• Job:
Every entry below must appear again, exactly as written.

━━━━━━━━

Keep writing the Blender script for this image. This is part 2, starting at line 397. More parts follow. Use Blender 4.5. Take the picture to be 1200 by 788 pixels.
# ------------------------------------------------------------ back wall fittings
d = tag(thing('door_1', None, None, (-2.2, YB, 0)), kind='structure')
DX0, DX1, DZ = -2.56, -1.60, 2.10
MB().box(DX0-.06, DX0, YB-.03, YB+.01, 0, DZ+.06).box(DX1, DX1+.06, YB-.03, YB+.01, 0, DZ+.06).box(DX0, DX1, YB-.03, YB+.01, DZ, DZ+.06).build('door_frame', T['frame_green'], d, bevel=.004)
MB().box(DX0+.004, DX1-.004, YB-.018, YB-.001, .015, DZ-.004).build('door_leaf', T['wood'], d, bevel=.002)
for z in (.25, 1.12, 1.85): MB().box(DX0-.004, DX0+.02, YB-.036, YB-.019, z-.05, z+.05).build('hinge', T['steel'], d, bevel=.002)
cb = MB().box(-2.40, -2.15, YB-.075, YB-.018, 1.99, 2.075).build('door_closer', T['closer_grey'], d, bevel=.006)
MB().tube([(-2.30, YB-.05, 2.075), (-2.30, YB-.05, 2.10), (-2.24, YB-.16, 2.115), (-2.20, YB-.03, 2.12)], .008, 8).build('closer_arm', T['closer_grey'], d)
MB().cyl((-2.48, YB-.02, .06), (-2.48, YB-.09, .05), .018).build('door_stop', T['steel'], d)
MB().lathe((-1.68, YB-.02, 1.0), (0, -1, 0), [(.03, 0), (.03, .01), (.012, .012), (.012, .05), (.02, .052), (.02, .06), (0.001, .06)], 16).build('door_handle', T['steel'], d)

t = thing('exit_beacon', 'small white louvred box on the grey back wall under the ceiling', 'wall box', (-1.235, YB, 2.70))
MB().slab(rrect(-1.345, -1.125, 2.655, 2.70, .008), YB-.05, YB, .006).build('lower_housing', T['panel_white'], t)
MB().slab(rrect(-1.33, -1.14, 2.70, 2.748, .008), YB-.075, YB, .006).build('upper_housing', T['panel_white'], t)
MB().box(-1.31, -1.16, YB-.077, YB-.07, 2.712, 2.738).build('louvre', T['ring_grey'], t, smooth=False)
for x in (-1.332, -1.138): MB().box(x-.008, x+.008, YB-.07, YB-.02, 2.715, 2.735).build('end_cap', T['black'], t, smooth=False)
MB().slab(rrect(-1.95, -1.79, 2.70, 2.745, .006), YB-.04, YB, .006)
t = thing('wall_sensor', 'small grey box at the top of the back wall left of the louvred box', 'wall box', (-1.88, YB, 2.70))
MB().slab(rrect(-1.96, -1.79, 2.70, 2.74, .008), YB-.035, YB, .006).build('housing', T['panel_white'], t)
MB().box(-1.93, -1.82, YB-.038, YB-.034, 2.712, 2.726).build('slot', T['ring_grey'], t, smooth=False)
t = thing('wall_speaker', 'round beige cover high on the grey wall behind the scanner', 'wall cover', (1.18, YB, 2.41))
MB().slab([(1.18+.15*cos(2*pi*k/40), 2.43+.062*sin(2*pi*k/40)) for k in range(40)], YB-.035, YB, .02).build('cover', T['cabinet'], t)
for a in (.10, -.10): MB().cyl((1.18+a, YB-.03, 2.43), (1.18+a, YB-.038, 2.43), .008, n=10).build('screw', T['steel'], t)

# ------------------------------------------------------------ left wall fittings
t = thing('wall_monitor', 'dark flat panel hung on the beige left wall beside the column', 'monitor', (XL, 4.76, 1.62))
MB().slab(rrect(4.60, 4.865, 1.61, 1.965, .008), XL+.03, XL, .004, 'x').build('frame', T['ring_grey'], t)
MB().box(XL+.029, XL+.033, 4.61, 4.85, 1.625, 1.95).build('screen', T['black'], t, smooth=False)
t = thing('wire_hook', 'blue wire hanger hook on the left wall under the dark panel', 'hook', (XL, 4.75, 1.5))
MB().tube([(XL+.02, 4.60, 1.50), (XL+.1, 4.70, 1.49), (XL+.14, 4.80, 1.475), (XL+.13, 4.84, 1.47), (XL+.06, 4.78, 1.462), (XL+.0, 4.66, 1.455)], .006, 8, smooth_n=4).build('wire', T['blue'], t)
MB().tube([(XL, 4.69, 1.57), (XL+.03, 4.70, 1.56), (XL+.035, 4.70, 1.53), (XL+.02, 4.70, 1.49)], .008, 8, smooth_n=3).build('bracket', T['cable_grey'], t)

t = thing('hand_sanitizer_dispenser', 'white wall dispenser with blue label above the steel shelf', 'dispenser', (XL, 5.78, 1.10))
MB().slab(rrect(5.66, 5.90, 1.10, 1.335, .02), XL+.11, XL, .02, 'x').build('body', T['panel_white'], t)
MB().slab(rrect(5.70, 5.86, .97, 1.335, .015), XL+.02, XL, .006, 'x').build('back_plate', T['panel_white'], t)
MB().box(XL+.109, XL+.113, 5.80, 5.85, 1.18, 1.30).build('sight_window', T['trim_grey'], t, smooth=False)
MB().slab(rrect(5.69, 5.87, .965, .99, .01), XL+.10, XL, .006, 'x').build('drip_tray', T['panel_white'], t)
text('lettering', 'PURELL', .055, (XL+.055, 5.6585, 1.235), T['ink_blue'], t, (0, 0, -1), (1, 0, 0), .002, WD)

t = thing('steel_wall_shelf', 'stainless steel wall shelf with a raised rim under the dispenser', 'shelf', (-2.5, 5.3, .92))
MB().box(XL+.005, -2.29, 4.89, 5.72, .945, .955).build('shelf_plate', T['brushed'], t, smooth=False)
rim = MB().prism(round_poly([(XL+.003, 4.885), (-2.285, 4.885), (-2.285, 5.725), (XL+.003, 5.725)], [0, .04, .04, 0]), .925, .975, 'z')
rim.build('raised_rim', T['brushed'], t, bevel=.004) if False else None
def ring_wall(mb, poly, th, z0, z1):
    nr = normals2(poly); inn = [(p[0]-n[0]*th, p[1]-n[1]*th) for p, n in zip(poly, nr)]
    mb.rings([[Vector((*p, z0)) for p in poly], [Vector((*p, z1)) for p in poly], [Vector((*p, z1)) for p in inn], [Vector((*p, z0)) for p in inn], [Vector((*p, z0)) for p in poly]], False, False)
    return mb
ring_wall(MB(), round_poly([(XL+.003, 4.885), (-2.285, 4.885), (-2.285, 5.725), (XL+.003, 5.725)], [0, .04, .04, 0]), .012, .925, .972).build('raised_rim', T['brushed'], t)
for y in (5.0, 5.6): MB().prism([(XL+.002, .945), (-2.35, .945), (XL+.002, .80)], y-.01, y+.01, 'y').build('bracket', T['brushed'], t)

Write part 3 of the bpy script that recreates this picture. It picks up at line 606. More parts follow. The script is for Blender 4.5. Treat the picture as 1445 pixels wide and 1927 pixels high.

━━━━━━━━

• Response to the exercise:
Keep writing the Blender script for this image. This is part 2, starting at line 397. More parts follow. Use Blender 4.5. Take the picture to be 1200 by 788 pixels.
# ------------------------------------------------------------ back wall fittings
d = tag(thing('door_1', None, None, (-2.2, YB, 0)), kind='structure')
DX0, DX1, DZ = -2.56, -1.60, 2.10
MB().box(DX0-.06, DX0, YB-.03, YB+.01, 0, DZ+.06).box(DX1, DX1+.06, YB-.03, YB+.01, 0, DZ+.06).box(DX0, DX1, YB-.03, YB+.01, DZ, DZ+.06).build('door_frame', T['frame_green'], d, bevel=.004)
MB().box(DX0+.004, DX1-.004, YB-.018, YB-.001, .015, DZ-.004).build('door_leaf', T['wood'], d, bevel=.002)
for z in (.25, 1.12, 1.85): MB().box(DX0-.004, DX0+.02, YB-.036, YB-.019, z-.05, z+.05).build('hinge', T['steel'], d, bevel=.002)
cb = MB().box(-2.40, -2.15, YB-.075, YB-.018, 1.99, 2.075).build('door_closer', T['closer_grey'], d, bevel=.006)
MB().tube([(-2.30, YB-.05, 2.075), (-2.30, YB-.05, 2.10), (-2.24, YB-.16, 2.115), (-2.20, YB-.03, 2.12)], .008, 8).build('closer_arm', T['closer_grey'], d)
MB().cyl((-2.48, YB-.02, .06), (-2.48, YB-.09, .05), .018).build('door_stop', T['steel'], d)
MB().lathe((-1.68, YB-.02, 1.0), (0, -1, 0), [(.03, 0), (.03, .01), (.012, .012), (.012, .05), (.02, .052), (.02, .06), (0.001, .06)], 16).build('door_handle', T['steel'], d)

t = thing('exit_beacon', 'small white louvred box on the grey back wall under the ceiling', 'wall box', (-1.235, YB, 2.70))
MB().slab(rrect(-1.345, -1.125, 2.655, 2.70, .008), YB-.05, YB, .006).build('lower_housing', T['panel_white'], t)
MB().slab(rrect(-1.33, -1.14, 2.70, 2.748, .008), YB-.075, YB, .006).build('upper_housing', T['panel_white'], t)
MB().box(-1.31, -1.16, YB-.077, YB-.07, 2.712, 2.738).build('louvre', T['ring_grey'], t, smooth=False)
for x in (-1.332, -1.138): MB().box(x-.008, x+.008, YB-.07, YB-.02, 2.715, 2.735).build('end_cap', T['black'], t, smooth=False)
MB().slab(rrect(-1.95, -1.79, 2.70, 2.745, .006), YB-.04, YB, .006)
t = thing('wall_sensor', 'small grey box at the top of the back wall left of the louvred box', 'wall box', (-1.88, YB, 2.70))
MB().slab(rrect(-1.96, -1.79, 2.70, 2.74, .008), YB-.035, YB, .006).build('housing', T['panel_white'], t)
MB().box(-1.93, -1.82, YB-.038, YB-.034, 2.712, 2.726).build('slot', T['ring_grey'], t, smooth=False)
t = thing('wall_speaker', 'round beige cover high on the grey wall behind the scanner', 'wall cover', (1.18, YB, 2.41))
MB().slab([(1.18+.15*cos(2*pi*k/40), 2.43+.062*sin(2*pi*k/40)) for k in range(40)], YB-.035, YB, .02).build('cover', T['cabinet'], t)
for a in (.10, -.10): MB().cyl((1.18+a, YB-.03, 2.43), (1.18+a, YB-.038, 2.43), .008, n=10).build('screw', T['steel'], t)

# ------------------------------------------------------------ left wall fittings
t = thing('wall_monitor', 'dark flat panel hung on the beige left wall beside the column', 'monitor', (XL, 4.76, 1.62))
MB().slab(rrect(4.60, 4.865, 1.61, 1.965, .008), XL+.03, XL, .004, 'x').build('frame', T['ring_grey'], t)
MB().box(XL+.029, XL+.033, 4.61, 4.85, 1.625, 1.95).build('screen', T['black'], t, smooth=False)
t = thing('wire_hook', 'blue wire hanger hook on the left wall under the dark panel', 'hook', (XL, 4.75, 1.5))
MB().tube([(XL+.02, 4.60, 1.50), (XL+.1, 4.70, 1.49), (XL+.14, 4.80, 1.475), (XL+.13, 4.84, 1.47), (XL+.06, 4.78, 1.462), (XL+.0, 4.66, 1.455)], .006, 8, smooth_n=4).build('wire', T['blue'], t)
MB().tube([(XL, 4.69, 1.57), (XL+.03, 4.70, 1.56), (XL+.035, 4.70, 1.53), (XL+.02, 4.70, 1.49)], .008, 8, smooth_n=3).build('bracket', T['cable_grey'], t)

t = thing('hand_sanitizer_dispenser', 'white wall dispenser with blue label above the steel shelf', 'dispenser', (XL, 5.78, 1.10))
MB().slab(rrect(5.66, 5.90, 1.10, 1.335, .02), XL+.11, XL, .02, 'x').build('body', T['panel_white'], t)
MB().slab(rrect(5.70, 5.86, .97, 1.335, .015), XL+.02, XL, .006, 'x').build('back_plate', T['panel_white'], t)
MB().box(XL+.109, XL+.113, 5.80, 5.85, 1.18, 1.30).build('sight_window', T['trim_grey'], t, smooth=False)
MB().slab(rrect(5.69, 5.87, .965, .99, .01), XL+.10, XL, .006, 'x').build('drip_tray', T['panel_white'], t)
text('lettering', 'PURELL', .055, (XL+.055, 5.6585, 1.235), T['ink_blue'], t, (0, 0, -1), (1, 0, 0), .002, WD)

t = thing('steel_wall_shelf', 'stainless steel wall shelf with a raised rim under the dispenser', 'shelf', (-2.5, 5.3, .92))
MB().box(XL+.005, -2.29, 4.89, 5.72, .945, .955).build('shelf_plate', T['brushed'], t, smooth=False)
rim = MB().prism(round_poly([(XL+.003, 4.885), (-2.285, 4.885), (-2.285, 5.725), (XL+.003, 5.725)], [0, .04, .04, 0]), .925, .975, 'z')
rim.build('raised_rim', T['brushed'], t, bevel=.004) if False else None
def ring_wall(mb, poly, th, z0, z1):
    nr = normals2(poly); inn = [(p[0]-n[0]*th, p[1]-n[1]*th) for p, n in zip(poly, nr)]
    mb.rings([[Vector((*p, z0)) for p in poly], [Vector((*p, z1)) for p in poly], [Vector((*p, z1)) for p in inn], [Vector((*p, z0)) for p in inn], [Vector((*p, z0)) for p in poly]], False, False)
    return mb
ring_wall(MB(), round_poly([(XL+.003, 4.885), (-2.285, 4.885), (-2.285, 5.725), (XL+.003, 5.725)], [0, .04, .04, 0]), .012, .925, .972).build('raised_rim', T['brushed'], t)
for y in (5.0, 5.6): MB().prism([(XL+.002, .945), (-2.35, .945), (XL+.002, .80)], y-.01, y+.01, 'y').build('bracket', T['brushed'], t)

Write part 3 of the bpy script that recreates this picture. It picks up at line 606. More parts follow. The script is for Blender 4.5. Treat the picture as 1445 pixels wide and 1927 pixels high.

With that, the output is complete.